=== Data block ===

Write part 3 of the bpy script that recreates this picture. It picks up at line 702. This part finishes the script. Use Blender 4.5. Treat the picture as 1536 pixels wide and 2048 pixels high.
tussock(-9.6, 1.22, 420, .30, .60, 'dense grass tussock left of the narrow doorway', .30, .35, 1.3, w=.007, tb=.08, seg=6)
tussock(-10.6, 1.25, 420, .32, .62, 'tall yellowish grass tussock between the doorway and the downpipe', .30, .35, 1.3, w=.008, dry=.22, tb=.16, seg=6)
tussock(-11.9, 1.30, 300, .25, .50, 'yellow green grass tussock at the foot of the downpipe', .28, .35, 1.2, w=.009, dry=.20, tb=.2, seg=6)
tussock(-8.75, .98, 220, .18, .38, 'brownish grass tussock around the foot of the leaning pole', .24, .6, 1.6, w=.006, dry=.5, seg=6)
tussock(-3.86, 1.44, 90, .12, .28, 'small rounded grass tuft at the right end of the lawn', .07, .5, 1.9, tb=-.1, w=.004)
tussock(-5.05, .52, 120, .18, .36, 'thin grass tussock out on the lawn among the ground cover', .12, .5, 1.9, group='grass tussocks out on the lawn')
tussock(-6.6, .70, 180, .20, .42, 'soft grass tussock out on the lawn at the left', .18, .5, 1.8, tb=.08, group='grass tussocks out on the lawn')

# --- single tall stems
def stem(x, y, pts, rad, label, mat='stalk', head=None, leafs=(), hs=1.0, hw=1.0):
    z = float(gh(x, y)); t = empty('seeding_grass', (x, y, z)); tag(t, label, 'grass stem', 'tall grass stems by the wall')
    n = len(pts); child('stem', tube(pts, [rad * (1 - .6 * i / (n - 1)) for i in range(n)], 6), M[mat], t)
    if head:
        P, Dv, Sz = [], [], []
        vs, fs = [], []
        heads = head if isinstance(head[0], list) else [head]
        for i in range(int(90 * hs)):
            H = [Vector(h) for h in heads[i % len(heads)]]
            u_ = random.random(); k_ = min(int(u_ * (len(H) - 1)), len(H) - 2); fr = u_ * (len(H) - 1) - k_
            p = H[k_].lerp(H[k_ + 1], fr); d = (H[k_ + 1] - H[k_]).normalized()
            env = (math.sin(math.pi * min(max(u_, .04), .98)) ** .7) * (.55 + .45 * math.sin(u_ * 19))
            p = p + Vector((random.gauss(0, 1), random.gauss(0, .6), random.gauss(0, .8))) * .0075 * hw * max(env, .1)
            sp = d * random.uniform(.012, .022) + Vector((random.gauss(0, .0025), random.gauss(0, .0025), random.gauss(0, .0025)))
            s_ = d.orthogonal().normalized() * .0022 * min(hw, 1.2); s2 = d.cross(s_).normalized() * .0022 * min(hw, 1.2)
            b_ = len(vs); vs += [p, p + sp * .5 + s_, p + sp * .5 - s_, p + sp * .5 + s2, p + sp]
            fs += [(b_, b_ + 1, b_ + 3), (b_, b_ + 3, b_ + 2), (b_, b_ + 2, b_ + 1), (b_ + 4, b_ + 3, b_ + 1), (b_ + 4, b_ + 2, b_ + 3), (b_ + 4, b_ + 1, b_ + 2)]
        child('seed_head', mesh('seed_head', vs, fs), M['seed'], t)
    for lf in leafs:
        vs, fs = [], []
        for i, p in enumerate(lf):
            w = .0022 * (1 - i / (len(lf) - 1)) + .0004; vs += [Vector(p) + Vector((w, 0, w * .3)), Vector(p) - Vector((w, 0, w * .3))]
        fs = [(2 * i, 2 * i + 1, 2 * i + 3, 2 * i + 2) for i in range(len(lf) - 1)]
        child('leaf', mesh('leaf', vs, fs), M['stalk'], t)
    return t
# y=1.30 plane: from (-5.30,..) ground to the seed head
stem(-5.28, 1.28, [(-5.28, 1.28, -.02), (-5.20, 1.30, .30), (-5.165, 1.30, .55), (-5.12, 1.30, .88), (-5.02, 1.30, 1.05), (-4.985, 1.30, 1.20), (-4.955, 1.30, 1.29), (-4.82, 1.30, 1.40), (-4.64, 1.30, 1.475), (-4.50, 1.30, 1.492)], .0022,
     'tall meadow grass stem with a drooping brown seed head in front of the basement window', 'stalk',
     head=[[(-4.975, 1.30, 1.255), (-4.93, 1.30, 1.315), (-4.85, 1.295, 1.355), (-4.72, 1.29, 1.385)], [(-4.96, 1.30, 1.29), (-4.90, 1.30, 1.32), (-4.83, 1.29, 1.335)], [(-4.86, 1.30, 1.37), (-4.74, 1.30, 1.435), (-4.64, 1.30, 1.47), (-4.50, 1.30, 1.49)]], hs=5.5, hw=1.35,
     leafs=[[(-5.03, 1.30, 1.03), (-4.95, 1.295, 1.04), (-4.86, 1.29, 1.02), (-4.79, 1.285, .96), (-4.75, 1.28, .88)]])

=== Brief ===
Emit, unaltered, the lines from the top of the listing down through the line that holds "tussock(-6.6, .70, 180, .20, .42, 'soft"; emit nothing else.

=== Exercise result ===
Write part 3 of the bpy script that recreates this picture. It picks up at line 702. This part finishes the script. Use Blender 4.5. Treat the picture as 1536 pixels wide and 2048 pixels high.
tussock(-9.6, 1.22, 420, .30, .60, 'dense grass tussock left of the narrow doorway', .30, .35, 1.3, w=.007, tb=.08, seg=6)
tussock(-10.6, 1.25, 420, .32, .62, 'tall yellowish grass tussock between the doorway and the downpipe', .30, .35, 1.3, w=.008, dry=.22, tb=.16, seg=6)
tussock(-11.9, 1.30, 300, .25, .50, 'yellow green grass tussock at the foot of the downpipe', .28, .35, 1.2, w=.009, dry=.20, tb=.2, seg=6)
tussock(-8.75, .98, 220, .18, .38, 'brownish grass tussock around the foot of the leaning pole', .24, .6, 1.6, w=.006, dry=.5, seg=6)
tussock(-3.86, 1.44, 90, .12, .28, 'small rounded grass tuft at the right end of the lawn', .07, .5, 1.9, tb=-.1, w=.004)
tussock(-5.05, .52, 120, .18, .36, 'thin grass tussock out on the lawn among the ground cover', .12, .5, 1.9, group='grass tussocks out on the lawn')
tussock(-6.6, .70, 180, .20, .42, 'soft grass tussock out on the lawn at the left', .18, .5, 1.8, tb=.08, group='grass tussocks out on the lawn')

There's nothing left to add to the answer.